Love song to Cheviot a winner

Once could be considered a fluke, but twice means Tomuri Spicer has found his forte.

The 17-year-old King’s High School pupil has been named a finalist in the Lion Foundation Songwriting Competition for the second year in a row, with his song Pohutukawa.

"Stoked doesn’t even begin to cover it.

"It always feels good to know that people are enjoying what you make, and then to have it recognised to the point where I’m among the top 50 student songwriters - that’s huge," Tomuri said.

"It’s humbling to know that people find value in my song."

He said the song was inspired by Shakespeare’s Sonnet 18 - Shall I compare thee to a summer’s day - and was "a love song" about his North Canterbury home town of Cheviot.

King’s High School pupil Tomuri Spicer has been named a finalist in the 2020 Lion Foundation...
King’s High School pupil Tomuri Spicer has been named a finalist in the 2020 Lion Foundation Songwriting Competition. PHOTO: LINDA ROBERTSON

"It is basically that story of saying, ‘Shall I compare you to all this beautiful stuff, and saying it doesn’t even come close to you’."

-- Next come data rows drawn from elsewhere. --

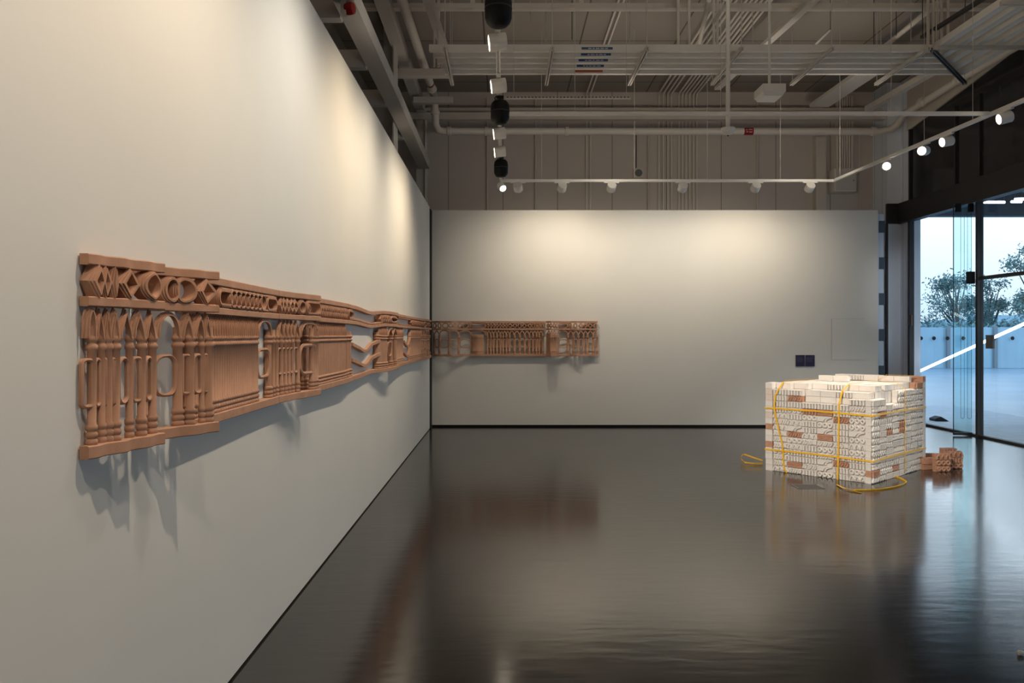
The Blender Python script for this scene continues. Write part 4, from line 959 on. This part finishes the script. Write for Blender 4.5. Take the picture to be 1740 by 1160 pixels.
# hanging cable loops outside the open leaf
for i, (x0, x1) in enumerate(((1632.5, 1638.5), (1644, 1650.5))):
    d = 12.3; a = P(x0, 700, d); b = P(x1, 700, d); zt = 4.44; zb = P(0, 714, d).z; xo = 7.3 - a.x
    d2 = 7.3 * F / (x0 - VX); a = P(x0, 700, d2); b = P(x1, 700, d2); r = (b.x - a.x) / 2; zb = P(0, 708, d2).z
    pts = [(a.x, d2, 4.44), (a.x, d2, zb)] + [(a.x + r - r * math.cos(PI * k / 6), d2, zb - r * math.sin(PI * k / 6)) for k in range(1, 6)] + [(b.x, d2, zb), (b.x, d2, 4.44)]
    tag(MB().tube(pts, .0028, 5).build('hanging_cable', 'cable'), f'thin cable loop hanging outside the open glass leaf, {"closer to" if i else "farther from"} the mullion', 'cable', 'cable loops outside the glass')

# ------------------------------------------------------------------ light of sky and added fill
W = bpy.data.worlds.new('World'); S.world = W; W.use_nodes = True; nt = W.node_tree
bg = nt.nodes['Background']; tc = nt.nodes.new('ShaderNodeTexCoord'); sp = nt.nodes.new('ShaderNodeSeparateXYZ'); cr = nt.nodes.new('ShaderNodeValToRGB')
nt.links.new(tc.outputs['Generated'], sp.inputs[0]); nt.links.new(sp.outputs[2], cr.inputs[0]); nt.links.new(cr.outputs[0], bg.inputs['Color'])
el = cr.color_ramp.elements; el[0].position = 0.; el[0].color = (.76, 1.00, 1.22, 1); el[1].position = .20; el[1].color = (1.62, 1.88, 2.12, 1)
e2 = el.new(.6); e2.color = (.75, 1.05, 1.45, 1)
bg.inputs['Strength'].default_value = 1.0
# added fill lamps without fixtures, aimed up to brighten ceiling and services
for x, y, en in ((1.8, 3.6, 45), (4.4, 1.5, 45), (2.0, -2.0, 60), (3.2, 5.0, 230), (1.35, 5.0, 185), (-.75, 7.6, 9), (-.75, 10.6, 7), (1.6, 10.6, 30), (4.4, 10.6, 34)):
    L = bpy.data.lights.new('ceiling_fill', 'SPOT'); L.energy = en; L.color = (1, .88, .72); L.shadow_soft_size = .15; L.spot_size = math.radians(176); L.spot_blend = 1
    o = bpy.data.objects.new('ceiling_fill', L); COL.objects.link(o); o.location = (x, y, 3.9); o.rotation_euler = (PI - (.9 if y > 10 else 0), 0, 0)

cam = bpy.data.cameras.new('camera'); co = bpy.data.objects.new('camera', cam); COL.objects.link(co)
co.location = (0, 0, CH); co.rotation_euler = (PI / 2, 0, 0); cam.sensor_width = 36; cam.sensor_fit = 'HORIZONTAL'; cam.lens = 28
cam.shift_x = (870 - VX) / 1740; cam.shift_y = -(580 - VY) / 1740; cam.clip_end = 500
S.camera = co
S.view_settings.view_transform = 'Standard'; S.view_settings.look = 'None'; S.view_settings.exposure = 0
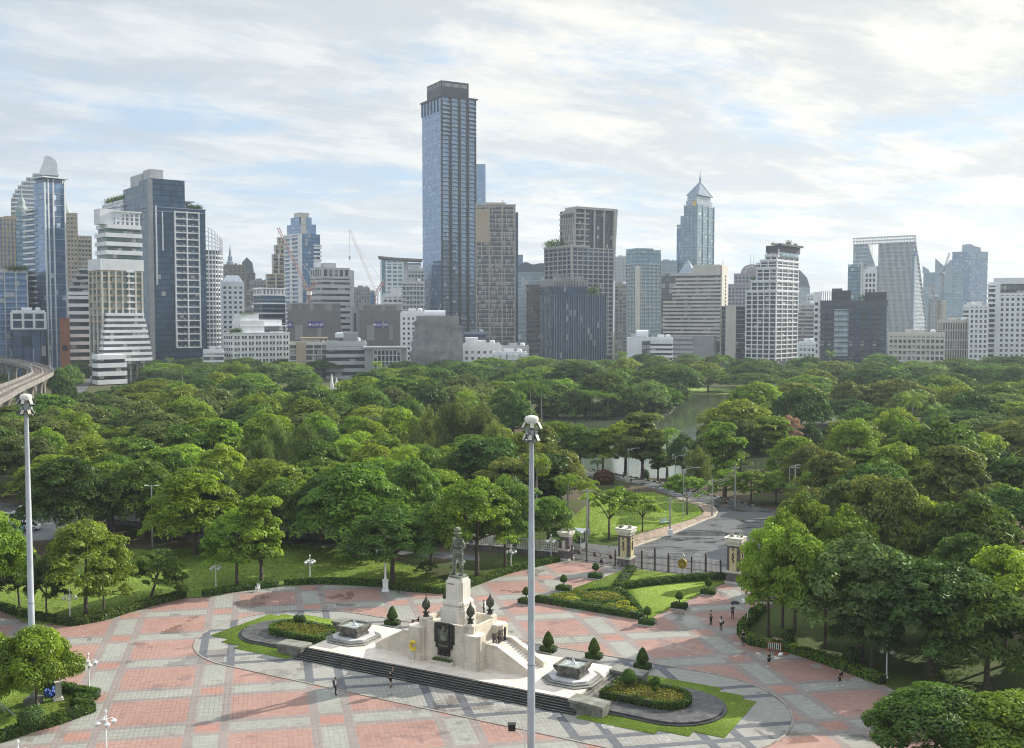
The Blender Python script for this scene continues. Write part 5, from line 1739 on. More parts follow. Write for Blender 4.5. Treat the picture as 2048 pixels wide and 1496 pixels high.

Asked if the song was also written for a special person in his life, he said: "If I said no, they would hit me".

"But it wasn’t entirely [written for one person]. It was just made for other people to listen to.

"I don’t want to make it just for me, for one other person.

"I want to make it so that anyone can sit behind the guitar or the microphone and sing the song, and it will still have the same energy or the same message to whoever they want to deliver it to.

"It’s one of the things I always think about when I write songs."

His song was one of nearly 400 entries in the competition, and one of five from the southern region chosen in the New Zealand top 50 by a panel of industry professionals.

The other finalists were Taieri College pupil Hamish Burgess (Gloomy), Wakatipu High School pupils Greta Balfour (He Knows) and Billie Comer (Troubadour), and Mount Aspiring College pupil Luca Georgalli (When Ever I Fall).

As part of their finalists’ prize, their songs will be recorded in a professional recording studio, and will be released later this year on the Play It Strange compilation.